[Python-ideas] Fwd: Trigonometry in degrees

Steven D'Aprano steve at pearwood.info
Mon Jun 11 14:38:07 EDT 2018


On Mon, Jun 11, 2018 at 10:24:42AM -0700, Michael Selik wrote:
> Would sind and cosd make Euler's formula work correctly?
> 
> sind(x) + i * sind(x) == math.e ** (i * x)

No, using degrees makes Euler's identity *not* work correctly, unless 
you add in a conversion factor from degrees to radians:

https://math.stackexchange.com/questions/1368049/eulers-identity-in-degrees

Euler's Identity works fine in radians:

py> from cmath import exp
py> exp(1j*math.pi)
(-1+1.2246063538223773e-16j)

which is close enough to -1 given the usual rounding issues with floats. 
(Remember, math.pi is not π, but a number close to it.
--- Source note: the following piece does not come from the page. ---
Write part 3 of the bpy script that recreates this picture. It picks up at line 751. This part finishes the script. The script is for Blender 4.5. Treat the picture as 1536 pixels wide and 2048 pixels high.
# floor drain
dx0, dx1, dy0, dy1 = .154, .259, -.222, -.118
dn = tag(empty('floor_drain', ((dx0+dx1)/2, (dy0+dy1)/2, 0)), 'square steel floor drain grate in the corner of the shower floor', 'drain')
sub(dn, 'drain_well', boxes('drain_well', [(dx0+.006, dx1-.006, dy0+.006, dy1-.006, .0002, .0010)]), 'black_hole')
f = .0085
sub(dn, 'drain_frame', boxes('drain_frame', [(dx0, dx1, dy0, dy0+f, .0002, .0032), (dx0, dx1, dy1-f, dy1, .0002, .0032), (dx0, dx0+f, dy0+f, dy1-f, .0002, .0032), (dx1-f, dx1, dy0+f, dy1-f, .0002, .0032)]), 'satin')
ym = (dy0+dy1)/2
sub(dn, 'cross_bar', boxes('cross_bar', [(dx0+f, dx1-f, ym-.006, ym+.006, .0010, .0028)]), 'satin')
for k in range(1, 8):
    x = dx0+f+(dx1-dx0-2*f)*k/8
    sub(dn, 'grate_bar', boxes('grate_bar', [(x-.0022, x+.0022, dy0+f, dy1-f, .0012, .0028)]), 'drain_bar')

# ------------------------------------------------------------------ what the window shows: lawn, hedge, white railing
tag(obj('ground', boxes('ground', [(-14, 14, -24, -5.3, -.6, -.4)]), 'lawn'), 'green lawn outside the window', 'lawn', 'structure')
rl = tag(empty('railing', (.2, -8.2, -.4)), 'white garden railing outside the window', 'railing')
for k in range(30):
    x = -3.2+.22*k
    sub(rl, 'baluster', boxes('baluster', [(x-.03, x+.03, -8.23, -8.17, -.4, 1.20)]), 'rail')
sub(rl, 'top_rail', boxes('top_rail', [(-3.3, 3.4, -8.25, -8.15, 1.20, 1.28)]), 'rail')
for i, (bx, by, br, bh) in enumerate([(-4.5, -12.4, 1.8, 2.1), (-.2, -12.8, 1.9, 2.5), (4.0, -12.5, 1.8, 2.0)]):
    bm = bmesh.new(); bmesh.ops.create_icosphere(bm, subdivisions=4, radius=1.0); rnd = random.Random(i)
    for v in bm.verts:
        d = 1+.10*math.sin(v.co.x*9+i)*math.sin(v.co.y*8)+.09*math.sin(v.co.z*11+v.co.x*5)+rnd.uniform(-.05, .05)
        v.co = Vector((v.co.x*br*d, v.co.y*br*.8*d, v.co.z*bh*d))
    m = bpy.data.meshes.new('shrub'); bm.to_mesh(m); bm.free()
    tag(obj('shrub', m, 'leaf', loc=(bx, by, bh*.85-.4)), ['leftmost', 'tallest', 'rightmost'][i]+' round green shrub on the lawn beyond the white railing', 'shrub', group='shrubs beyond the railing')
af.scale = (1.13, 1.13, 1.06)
There is no way 
to represent the irrational number π in less than an infinite amount of 
memory without symbolic maths.)


[...]
> Perhaps you'd prefer an enhancement to the fractions module that provides
> real (not float) math?

I should think not. Niven's Theorem tells us that for rational angles 
between 0° and 90° (that is, angles which can be represented as 
fractions), there are only THREE for which sine (and cosine) are 
themselves rational:

https://en.wikipedia.org/wiki/Niven's_theorem

Every value of sin(x) except for those three angles is an irrational 
number, which means they cannot be represented exactly as fractions or 
in a finite number of decimal places.

What that means is that if we tried to implement real (not float) 
trigonometric functions on fractions, we'd need symbolic maths capable 
of returning ever-more complicated expressions involving surds.

For example, the exact value of sin(7/2 °) involves a triple nested 
square root:

1/2 sqrt(2 - sqrt(2 + sqrt(3)))

and that's one of the relatively pretty ones. sin(3°) is:

-1/2 (-1)^(29/60) ((-1)^(1/60) - 1) (1 + (-1)^(1/60))

http://www.wolframalpha.com/input/?i=exact+value+of+sine%2815%2F2+degrees%29
http://www.wolframalpha.com/input/?i=exact+value+of+sine%283+degrees%29

This proposal was supposed to *simplify* the trig functions for 
non-mathematicians, not make them mind-bogglingly complicated.